PROBLEM -
Every line with the word "finishes" in it should be extracted from the data that follows.

EXCERPTED RECORDS -
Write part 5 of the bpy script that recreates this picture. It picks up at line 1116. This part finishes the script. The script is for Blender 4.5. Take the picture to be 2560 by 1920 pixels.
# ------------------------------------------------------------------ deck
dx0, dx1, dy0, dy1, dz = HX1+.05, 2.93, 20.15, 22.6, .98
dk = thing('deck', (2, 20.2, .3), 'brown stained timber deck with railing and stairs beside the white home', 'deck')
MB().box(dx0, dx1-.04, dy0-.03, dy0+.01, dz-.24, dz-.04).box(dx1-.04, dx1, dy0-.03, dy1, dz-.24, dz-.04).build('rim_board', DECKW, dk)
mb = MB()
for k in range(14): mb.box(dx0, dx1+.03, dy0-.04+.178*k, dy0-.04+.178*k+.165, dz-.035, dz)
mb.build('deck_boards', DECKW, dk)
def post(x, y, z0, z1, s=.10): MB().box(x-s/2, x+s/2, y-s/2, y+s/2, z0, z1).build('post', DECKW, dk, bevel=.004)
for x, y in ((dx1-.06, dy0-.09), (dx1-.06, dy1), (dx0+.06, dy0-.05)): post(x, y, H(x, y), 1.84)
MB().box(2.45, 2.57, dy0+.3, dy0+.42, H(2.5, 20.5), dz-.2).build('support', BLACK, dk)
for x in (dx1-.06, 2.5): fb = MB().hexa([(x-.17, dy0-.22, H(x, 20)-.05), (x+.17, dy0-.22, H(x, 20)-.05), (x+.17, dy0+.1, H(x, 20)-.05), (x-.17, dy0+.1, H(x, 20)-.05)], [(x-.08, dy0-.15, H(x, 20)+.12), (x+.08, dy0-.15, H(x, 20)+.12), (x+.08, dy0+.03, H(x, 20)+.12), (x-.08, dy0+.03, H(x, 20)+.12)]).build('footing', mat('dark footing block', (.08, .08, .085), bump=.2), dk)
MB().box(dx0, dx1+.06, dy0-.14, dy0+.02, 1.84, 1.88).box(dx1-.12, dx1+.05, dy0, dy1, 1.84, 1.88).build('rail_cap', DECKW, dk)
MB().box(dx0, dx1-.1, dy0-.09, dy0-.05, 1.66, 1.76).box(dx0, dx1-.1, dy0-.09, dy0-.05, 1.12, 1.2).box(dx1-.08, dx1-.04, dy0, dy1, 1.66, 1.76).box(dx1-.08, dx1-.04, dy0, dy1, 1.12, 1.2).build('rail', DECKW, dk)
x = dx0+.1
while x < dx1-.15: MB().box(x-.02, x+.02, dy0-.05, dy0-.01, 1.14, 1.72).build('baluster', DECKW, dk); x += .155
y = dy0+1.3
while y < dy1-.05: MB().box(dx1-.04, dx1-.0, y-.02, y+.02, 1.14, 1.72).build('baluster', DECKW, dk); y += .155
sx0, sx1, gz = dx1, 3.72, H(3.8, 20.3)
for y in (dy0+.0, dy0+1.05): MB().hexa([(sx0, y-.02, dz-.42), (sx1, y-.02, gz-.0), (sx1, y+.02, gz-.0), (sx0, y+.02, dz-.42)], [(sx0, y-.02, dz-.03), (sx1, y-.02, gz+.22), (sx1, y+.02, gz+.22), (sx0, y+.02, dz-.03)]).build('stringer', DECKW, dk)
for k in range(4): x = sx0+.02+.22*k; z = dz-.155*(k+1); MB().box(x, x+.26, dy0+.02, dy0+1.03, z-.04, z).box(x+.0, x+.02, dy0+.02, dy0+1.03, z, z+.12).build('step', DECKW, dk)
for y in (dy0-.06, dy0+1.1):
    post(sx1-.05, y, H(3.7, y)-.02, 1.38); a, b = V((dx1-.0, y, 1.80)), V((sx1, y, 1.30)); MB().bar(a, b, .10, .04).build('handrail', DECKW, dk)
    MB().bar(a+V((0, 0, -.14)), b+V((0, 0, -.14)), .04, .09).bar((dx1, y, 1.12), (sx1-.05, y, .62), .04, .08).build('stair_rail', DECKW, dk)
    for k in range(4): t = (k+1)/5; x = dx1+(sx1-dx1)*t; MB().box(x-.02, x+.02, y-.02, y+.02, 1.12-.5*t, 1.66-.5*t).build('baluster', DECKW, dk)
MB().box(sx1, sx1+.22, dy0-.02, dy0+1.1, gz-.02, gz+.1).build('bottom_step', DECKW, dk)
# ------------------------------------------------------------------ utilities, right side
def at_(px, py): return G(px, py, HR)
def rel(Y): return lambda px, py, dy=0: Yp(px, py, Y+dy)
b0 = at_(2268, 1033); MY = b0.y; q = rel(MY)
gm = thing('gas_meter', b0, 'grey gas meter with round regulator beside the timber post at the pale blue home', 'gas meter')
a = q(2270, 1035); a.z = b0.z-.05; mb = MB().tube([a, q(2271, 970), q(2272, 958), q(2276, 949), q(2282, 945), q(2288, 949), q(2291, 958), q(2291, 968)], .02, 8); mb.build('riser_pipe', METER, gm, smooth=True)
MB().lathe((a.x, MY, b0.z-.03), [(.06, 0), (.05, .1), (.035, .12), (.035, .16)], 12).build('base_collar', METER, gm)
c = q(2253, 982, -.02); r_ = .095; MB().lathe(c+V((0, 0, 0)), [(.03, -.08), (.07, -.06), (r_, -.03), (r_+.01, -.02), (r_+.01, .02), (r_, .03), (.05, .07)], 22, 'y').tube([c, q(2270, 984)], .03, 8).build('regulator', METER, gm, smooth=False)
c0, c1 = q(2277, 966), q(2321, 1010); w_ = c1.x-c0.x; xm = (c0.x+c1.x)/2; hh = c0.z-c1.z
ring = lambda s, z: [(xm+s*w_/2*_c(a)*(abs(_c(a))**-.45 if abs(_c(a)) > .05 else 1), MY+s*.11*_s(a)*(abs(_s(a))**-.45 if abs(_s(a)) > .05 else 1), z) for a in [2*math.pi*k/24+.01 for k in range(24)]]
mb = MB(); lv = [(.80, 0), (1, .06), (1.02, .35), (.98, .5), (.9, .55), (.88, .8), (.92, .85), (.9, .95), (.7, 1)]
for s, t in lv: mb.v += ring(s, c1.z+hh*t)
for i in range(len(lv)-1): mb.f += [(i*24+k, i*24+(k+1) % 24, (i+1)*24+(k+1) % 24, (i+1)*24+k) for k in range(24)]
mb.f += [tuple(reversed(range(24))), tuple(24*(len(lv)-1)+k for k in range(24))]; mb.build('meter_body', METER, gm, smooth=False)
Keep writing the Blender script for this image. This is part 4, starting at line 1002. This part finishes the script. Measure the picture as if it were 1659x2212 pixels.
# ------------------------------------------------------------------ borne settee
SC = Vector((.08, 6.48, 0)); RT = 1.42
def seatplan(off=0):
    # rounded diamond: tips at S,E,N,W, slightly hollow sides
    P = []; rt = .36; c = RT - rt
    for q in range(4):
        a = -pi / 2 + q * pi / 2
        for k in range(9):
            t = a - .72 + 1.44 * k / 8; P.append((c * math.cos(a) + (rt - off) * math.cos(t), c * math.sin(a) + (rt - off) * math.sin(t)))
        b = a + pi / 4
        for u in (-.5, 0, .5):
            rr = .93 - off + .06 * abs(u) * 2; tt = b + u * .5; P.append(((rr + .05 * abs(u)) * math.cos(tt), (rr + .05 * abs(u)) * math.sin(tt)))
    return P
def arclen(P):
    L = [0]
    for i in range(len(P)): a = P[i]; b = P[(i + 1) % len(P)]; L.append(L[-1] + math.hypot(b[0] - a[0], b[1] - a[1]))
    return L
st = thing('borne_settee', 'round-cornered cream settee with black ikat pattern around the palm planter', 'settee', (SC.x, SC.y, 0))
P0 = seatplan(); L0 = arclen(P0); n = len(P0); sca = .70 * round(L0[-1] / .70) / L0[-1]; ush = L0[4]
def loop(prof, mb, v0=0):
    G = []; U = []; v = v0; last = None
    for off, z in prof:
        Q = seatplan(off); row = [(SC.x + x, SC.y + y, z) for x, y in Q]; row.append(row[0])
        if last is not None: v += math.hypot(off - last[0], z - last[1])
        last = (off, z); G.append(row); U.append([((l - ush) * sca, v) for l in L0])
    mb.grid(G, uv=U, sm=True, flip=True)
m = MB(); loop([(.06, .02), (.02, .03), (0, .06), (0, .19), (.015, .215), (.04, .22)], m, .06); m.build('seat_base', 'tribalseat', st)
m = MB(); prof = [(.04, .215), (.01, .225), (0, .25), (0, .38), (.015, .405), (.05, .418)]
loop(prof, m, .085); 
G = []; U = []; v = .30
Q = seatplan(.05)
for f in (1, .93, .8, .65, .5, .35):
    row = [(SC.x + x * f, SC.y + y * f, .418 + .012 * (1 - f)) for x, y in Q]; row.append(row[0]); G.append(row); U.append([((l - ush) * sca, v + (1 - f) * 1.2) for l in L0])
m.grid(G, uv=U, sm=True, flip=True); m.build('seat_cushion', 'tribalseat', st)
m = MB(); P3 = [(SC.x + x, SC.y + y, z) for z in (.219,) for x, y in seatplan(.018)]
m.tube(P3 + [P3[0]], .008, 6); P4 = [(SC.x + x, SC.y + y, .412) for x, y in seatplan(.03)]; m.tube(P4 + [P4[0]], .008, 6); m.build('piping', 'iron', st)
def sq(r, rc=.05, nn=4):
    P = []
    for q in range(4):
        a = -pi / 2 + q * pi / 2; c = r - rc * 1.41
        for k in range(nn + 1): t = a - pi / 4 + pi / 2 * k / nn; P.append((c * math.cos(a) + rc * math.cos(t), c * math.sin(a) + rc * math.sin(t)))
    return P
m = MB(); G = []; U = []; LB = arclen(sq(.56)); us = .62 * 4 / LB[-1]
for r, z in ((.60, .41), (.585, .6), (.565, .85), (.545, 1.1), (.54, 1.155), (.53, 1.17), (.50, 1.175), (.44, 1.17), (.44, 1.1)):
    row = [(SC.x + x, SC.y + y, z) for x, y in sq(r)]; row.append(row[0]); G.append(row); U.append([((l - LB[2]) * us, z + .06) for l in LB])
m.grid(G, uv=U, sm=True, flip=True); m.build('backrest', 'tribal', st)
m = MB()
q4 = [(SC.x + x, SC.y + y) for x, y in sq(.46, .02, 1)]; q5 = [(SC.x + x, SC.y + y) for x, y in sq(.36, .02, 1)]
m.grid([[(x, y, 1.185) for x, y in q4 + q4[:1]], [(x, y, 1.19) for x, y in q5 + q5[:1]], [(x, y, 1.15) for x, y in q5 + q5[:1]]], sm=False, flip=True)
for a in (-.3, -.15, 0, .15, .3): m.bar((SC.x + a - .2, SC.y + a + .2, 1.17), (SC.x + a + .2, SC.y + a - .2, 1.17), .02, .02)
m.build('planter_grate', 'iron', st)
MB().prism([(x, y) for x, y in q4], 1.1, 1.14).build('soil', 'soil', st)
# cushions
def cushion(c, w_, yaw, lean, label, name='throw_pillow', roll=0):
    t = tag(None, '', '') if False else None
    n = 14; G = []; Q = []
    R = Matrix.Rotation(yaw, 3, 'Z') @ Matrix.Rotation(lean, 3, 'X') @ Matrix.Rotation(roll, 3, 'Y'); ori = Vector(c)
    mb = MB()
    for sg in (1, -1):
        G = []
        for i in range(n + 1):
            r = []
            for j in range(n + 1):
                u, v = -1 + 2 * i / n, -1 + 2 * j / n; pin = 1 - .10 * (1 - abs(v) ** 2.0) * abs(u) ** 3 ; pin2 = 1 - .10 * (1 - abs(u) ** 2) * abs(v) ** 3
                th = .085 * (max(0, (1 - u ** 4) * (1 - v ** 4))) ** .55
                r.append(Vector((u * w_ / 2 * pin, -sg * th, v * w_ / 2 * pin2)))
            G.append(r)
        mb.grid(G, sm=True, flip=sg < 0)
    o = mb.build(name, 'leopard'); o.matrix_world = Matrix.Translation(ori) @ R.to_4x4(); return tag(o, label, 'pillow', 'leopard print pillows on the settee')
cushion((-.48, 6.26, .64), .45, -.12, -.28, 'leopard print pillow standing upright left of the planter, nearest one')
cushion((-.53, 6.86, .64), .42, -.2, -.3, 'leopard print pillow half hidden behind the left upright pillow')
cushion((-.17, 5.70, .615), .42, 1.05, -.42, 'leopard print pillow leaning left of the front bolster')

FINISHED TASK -
Write part 5 of the bpy script that recreates this picture. It picks up at line 1116. This part finishes the script. The script is for Blender 4.5. Take the picture to be 2560 by 1920 pixels.
Keep writing the Blender script for this image. This is part 4, starting at line 1002. This part finishes the script. Measure the picture as if it were 1659x2212 pixels.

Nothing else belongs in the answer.